Task goal -
Examine each line of the data. Copy those that contain the string "empty".

Material provided -
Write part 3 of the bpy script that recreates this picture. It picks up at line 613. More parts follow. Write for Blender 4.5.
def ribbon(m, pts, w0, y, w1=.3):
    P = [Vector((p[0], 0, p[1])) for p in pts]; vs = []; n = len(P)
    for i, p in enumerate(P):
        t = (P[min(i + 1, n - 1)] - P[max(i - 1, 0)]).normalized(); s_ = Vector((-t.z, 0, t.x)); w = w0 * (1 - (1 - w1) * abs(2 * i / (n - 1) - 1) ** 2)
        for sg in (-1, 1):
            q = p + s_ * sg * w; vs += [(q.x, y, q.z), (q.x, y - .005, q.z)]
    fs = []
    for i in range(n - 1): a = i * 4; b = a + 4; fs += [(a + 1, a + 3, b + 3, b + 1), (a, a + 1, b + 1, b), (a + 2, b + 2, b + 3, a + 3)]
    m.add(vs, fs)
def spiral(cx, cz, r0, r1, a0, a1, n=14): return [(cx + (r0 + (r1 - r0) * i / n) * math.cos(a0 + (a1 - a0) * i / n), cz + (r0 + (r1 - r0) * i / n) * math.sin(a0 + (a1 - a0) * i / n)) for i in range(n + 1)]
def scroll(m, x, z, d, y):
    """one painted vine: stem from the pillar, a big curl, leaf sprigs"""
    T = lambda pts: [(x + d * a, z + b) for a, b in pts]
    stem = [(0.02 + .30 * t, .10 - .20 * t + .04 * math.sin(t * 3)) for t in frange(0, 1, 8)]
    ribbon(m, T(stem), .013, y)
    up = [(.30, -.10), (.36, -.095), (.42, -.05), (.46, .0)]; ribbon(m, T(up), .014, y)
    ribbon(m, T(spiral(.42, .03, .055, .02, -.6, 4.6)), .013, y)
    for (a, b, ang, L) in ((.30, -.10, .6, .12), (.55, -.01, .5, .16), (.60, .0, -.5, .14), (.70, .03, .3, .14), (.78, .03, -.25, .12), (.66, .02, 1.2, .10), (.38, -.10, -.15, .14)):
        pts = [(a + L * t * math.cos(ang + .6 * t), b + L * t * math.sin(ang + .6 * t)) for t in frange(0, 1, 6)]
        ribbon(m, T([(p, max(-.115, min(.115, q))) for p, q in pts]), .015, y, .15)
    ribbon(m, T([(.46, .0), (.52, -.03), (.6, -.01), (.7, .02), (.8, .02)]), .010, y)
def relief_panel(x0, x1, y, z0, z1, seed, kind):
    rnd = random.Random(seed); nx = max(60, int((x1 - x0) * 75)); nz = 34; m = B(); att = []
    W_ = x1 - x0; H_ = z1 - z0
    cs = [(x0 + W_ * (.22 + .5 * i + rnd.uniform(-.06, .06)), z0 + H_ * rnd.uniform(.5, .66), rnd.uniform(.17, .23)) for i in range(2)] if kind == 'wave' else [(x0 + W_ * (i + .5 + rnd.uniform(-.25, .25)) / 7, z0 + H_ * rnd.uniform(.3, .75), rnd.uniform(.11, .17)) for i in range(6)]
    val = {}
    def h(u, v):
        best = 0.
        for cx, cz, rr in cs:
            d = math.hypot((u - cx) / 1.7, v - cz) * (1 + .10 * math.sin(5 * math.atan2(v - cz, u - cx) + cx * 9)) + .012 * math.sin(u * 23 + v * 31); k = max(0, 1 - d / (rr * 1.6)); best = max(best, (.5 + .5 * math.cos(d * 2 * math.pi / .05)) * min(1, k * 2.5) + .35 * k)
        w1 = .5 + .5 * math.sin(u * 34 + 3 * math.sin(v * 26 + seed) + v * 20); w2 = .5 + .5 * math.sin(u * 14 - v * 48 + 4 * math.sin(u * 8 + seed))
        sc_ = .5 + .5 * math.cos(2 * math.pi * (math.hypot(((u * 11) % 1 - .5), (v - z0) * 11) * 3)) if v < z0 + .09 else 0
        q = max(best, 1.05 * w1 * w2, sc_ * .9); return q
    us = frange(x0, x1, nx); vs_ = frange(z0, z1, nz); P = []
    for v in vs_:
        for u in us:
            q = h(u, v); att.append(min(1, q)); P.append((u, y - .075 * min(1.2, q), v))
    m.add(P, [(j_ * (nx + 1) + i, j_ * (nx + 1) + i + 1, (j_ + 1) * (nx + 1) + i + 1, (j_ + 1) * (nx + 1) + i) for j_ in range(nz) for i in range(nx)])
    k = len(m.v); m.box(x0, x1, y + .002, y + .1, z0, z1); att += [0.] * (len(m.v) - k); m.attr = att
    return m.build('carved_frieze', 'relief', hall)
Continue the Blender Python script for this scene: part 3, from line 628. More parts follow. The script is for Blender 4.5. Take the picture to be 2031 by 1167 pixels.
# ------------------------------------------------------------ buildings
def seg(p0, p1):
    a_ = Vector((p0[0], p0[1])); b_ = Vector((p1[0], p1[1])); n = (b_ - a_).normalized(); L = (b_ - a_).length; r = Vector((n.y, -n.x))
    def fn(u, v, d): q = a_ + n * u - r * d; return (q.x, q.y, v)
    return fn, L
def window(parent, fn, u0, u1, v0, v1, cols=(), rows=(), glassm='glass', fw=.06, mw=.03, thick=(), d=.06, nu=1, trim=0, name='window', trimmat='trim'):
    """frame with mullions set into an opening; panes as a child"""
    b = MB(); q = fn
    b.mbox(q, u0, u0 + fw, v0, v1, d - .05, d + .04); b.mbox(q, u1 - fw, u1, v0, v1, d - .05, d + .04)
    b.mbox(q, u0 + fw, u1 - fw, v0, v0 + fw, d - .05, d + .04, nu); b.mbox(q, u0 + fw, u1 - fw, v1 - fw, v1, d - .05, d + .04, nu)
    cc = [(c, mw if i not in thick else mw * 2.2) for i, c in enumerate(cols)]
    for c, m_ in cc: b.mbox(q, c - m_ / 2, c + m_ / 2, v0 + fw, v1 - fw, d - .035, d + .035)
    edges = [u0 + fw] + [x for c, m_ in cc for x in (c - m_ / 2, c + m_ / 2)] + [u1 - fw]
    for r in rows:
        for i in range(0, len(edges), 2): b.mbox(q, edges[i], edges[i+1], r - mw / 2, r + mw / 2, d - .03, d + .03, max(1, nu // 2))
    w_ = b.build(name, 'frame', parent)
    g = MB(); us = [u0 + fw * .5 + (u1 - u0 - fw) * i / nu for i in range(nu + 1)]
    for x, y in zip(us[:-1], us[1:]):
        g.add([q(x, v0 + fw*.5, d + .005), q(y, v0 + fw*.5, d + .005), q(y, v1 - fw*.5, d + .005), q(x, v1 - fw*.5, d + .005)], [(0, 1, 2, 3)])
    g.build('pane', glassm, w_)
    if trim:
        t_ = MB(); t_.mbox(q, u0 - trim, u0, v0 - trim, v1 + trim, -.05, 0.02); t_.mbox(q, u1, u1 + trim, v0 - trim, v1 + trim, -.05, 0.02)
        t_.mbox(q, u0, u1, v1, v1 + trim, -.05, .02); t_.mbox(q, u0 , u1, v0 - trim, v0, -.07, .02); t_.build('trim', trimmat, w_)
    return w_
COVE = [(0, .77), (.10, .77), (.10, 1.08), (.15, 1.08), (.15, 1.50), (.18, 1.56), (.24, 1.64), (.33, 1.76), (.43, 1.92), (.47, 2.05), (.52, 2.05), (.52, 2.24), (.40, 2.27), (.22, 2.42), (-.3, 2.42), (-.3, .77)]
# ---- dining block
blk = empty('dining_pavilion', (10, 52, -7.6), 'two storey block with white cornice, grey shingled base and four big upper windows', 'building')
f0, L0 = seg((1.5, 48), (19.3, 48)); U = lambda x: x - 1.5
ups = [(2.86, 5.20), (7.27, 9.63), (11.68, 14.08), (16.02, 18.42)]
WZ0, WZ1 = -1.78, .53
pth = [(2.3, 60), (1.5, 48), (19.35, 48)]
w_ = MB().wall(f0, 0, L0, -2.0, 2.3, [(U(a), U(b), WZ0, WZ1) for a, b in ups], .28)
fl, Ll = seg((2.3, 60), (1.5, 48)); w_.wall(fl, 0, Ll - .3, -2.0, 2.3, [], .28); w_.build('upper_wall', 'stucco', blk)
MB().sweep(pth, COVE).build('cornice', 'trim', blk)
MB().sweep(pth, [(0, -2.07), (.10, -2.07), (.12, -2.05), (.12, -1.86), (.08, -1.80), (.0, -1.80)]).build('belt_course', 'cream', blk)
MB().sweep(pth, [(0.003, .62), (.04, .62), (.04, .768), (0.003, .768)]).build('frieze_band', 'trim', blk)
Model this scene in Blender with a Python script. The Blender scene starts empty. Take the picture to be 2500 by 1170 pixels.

Reply to the task -
blk = empty('dining_pavilion', (10, 52, -7.6), 'two storey block with white cornice, grey shingled base and four big upper windows', 'building')
Model this scene in Blender with a Python script. The Blender scene starts empty. Take the picture to be 2500 by 1170 pixels.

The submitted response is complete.